▶ [Task directions]
Reproduce all the lines below exactly and omit the images.

▶ [Supplied material]
+---+
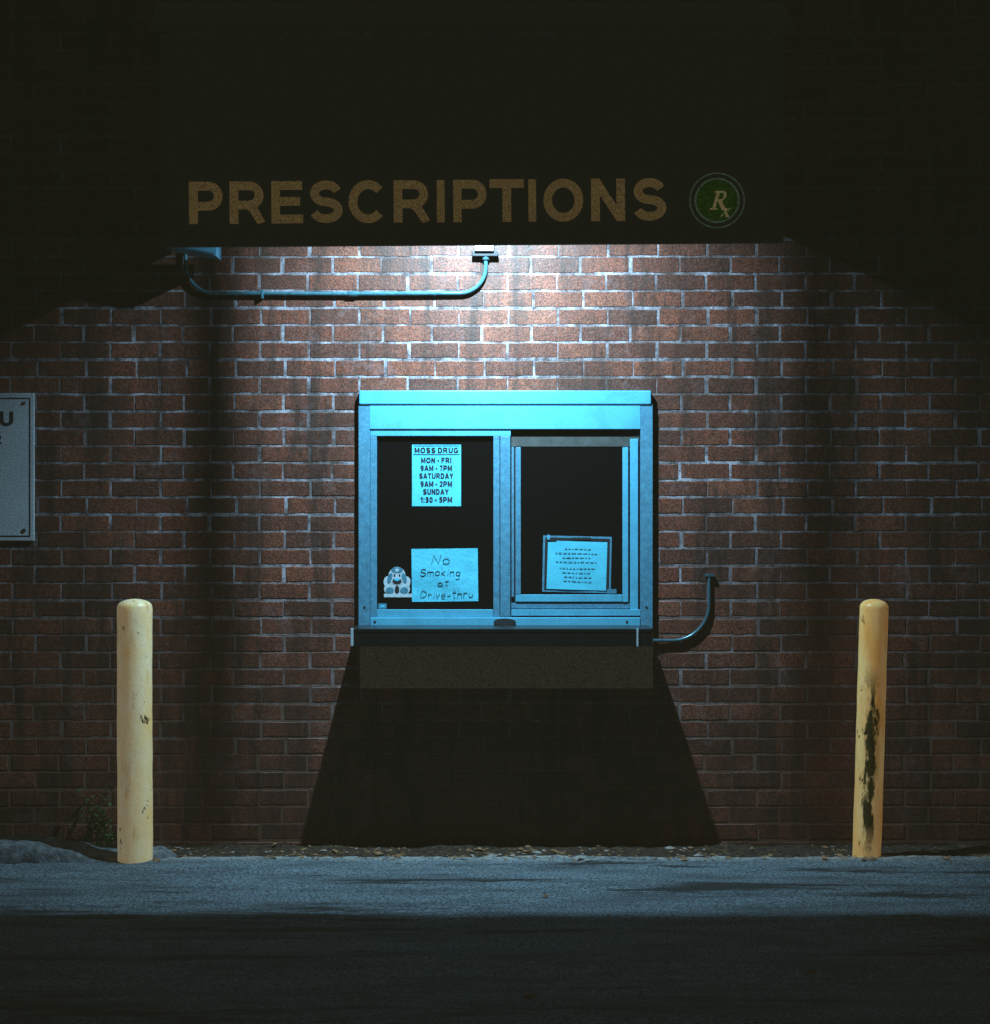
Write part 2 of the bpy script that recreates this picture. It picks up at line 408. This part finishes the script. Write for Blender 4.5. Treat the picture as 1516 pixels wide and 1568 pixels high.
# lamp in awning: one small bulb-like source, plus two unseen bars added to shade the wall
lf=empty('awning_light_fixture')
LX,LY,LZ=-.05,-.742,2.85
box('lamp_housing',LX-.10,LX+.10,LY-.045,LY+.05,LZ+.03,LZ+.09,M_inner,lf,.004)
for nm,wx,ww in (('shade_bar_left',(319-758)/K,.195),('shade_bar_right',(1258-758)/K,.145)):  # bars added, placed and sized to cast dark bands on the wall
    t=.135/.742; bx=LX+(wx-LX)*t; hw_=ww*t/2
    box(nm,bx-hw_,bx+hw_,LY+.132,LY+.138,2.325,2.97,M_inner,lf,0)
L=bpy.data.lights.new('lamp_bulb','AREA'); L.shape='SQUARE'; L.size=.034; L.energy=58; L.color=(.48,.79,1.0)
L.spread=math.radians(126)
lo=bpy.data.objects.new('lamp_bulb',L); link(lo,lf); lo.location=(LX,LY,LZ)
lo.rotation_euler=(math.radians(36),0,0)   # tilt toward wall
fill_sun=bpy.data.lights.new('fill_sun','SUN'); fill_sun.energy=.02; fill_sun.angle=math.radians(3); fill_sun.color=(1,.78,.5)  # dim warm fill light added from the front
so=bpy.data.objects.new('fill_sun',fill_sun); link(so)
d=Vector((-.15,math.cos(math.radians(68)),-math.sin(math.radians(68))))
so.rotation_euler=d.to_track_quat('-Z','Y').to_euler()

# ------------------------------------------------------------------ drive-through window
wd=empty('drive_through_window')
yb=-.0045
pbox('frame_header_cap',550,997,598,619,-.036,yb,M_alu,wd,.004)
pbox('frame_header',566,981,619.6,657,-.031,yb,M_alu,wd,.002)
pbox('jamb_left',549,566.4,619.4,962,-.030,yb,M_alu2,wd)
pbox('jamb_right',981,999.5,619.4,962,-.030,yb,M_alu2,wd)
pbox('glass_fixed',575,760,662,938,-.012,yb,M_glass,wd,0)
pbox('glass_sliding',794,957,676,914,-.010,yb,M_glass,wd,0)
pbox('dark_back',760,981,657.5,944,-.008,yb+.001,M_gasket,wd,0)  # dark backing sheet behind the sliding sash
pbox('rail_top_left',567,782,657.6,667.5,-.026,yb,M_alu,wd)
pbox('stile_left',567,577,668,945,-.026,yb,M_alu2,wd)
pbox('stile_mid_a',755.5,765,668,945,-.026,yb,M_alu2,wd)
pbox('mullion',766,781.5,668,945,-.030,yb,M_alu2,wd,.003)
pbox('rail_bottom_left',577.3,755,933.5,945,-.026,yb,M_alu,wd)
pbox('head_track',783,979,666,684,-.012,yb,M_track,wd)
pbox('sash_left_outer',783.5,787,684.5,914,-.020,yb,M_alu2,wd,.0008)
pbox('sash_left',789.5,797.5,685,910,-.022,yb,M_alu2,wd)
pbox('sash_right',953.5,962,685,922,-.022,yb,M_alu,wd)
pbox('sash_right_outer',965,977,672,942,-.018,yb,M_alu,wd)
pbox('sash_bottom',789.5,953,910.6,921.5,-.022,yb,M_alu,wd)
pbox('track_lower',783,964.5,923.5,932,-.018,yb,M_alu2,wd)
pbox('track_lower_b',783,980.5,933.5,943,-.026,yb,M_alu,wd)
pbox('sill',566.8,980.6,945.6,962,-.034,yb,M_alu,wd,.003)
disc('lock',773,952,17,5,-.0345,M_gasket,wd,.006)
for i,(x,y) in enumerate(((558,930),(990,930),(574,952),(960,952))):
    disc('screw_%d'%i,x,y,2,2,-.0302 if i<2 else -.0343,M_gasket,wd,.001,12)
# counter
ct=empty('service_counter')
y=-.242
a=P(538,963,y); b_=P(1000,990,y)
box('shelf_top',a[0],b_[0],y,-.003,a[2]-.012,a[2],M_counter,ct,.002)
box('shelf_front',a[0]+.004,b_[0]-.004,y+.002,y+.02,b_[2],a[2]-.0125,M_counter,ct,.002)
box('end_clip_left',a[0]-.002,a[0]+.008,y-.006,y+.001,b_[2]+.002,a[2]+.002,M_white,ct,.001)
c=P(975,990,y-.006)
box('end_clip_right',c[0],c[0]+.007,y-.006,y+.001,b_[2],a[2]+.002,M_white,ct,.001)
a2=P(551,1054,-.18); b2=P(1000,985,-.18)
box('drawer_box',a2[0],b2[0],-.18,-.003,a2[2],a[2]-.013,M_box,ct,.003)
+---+
▶ [Task result]
Write part 2 of the bpy script that recreates this picture. It picks up at line 408. This part finishes the script. Write for Blender 4.5. Treat the picture as 1516 pixels wide and 1568 pixels high.
# lamp in awning: one small bulb-like source, plus two unseen bars added to shade the wall
lf=empty('awning_light_fixture')
LX,LY,LZ=-.05,-.742,2.85
box('lamp_housing',LX-.10,LX+.10,LY-.045,LY+.05,LZ+.03,LZ+.09,M_inner,lf,.004)
for nm,wx,ww in (('shade_bar_left',(319-758)/K,.195),('shade_bar_right',(1258-758)/K,.145)):  # bars added, placed and sized to cast dark bands on the wall
    t=.135/.742; bx=LX+(wx-LX)*t; hw_=ww*t/2
    box(nm,bx-hw_,bx+hw_,LY+.132,LY+.138,2.325,2.97,M_inner,lf,0)
L=bpy.data.lights.new('lamp_bulb','AREA'); L.shape='SQUARE'; L.size=.034; L.energy=58; L.color=(.48,.79,1.0)
L.spread=math.radians(126)
lo=bpy.data.objects.new('lamp_bulb',L); link(lo,lf); lo.location=(LX,LY,LZ)
lo.rotation_euler=(math.radians(36),0,0)   # tilt toward wall
fill_sun=bpy.data.lights.new('fill_sun','SUN'); fill_sun.energy=.02; fill_sun.angle=math.radians(3); fill_sun.color=(1,.78,.5)  # dim warm fill light added from the front
so=bpy.data.objects.new('fill_sun',fill_sun); link(so)
d=Vector((-.15,math.cos(math.radians(68)),-math.sin(math.radians(68))))
so.rotation_euler=d.to_track_quat('-Z','Y').to_euler()

# ------------------------------------------------------------------ drive-through window
wd=empty('drive_through_window')
yb=-.0045
pbox('frame_header_cap',550,997,598,619,-.036,yb,M_alu,wd,.004)
pbox('frame_header',566,981,619.6,657,-.031,yb,M_alu,wd,.002)
pbox('jamb_left',549,566.4,619.4,962,-.030,yb,M_alu2,wd)
pbox('jamb_right',981,999.5,619.4,962,-.030,yb,M_alu2,wd)
pbox('glass_fixed',575,760,662,938,-.012,yb,M_glass,wd,0)
pbox('glass_sliding',794,957,676,914,-.010,yb,M_glass,wd,0)
pbox('dark_back',760,981,657.5,944,-.008,yb+.001,M_gasket,wd,0)  # dark backing sheet behind the sliding sash
pbox('rail_top_left',567,782,657.6,667.5,-.026,yb,M_alu,wd)
pbox('stile_left',567,577,668,945,-.026,yb,M_alu2,wd)
pbox('stile_mid_a',755.5,765,668,945,-.026,yb,M_alu2,wd)
pbox('mullion',766,781.5,668,945,-.030,yb,M_alu2,wd,.003)
pbox('rail_bottom_left',577.3,755,933.5,945,-.026,yb,M_alu,wd)
pbox('head_track',783,979,666,684,-.012,yb,M_track,wd)
pbox('sash_left_outer',783.5,787,684.5,914,-.020,yb,M_alu2,wd,.0008)
pbox('sash_left',789.5,797.5,685,910,-.022,yb,M_alu2,wd)
pbox('sash_right',953.5,962,685,922,-.022,yb,M_alu,wd)
pbox('sash_right_outer',965,977,672,942,-.018,yb,M_alu,wd)
pbox('sash_bottom',789.5,953,910.6,921.5,-.022,yb,M_alu,wd)
pbox('track_lower',783,964.5,923.5,932,-.018,yb,M_alu2,wd)
pbox('track_lower_b',783,980.5,933.5,943,-.026,yb,M_alu,wd)
pbox('sill',566.8,980.6,945.6,962,-.034,yb,M_alu,wd,.003)
disc('lock',773,952,17,5,-.0345,M_gasket,wd,.006)
for i,(x,y) in enumerate(((558,930),(990,930),(574,952),(960,952))):
    disc('screw_%d'%i,x,y,2,2,-.0302 if i<2 else -.0343,M_gasket,wd,.001,12)
# counter
ct=empty('service_counter')
y=-.242
a=P(538,963,y); b_=P(1000,990,y)
box('shelf_top',a[0],b_[0],y,-.003,a[2]-.012,a[2],M_counter,ct,.002)
box('shelf_front',a[0]+.004,b_[0]-.004,y+.002,y+.02,b_[2],a[2]-.0125,M_counter,ct,.002)
box('end_clip_left',a[0]-.002,a[0]+.008,y-.006,y+.001,b_[2]+.002,a[2]+.002,M_white,ct,.001)
c=P(975,990,y-.006)
box('end_clip_right',c[0],c[0]+.007,y-.006,y+.001,b_[2],a[2]+.002,M_white,ct,.001)
a2=P(551,1054,-.18); b2=P(1000,985,-.18)
box('drawer_box',a2[0],b2[0],-.18,-.003,a2[2],a[2]-.013,M_box,ct,.003)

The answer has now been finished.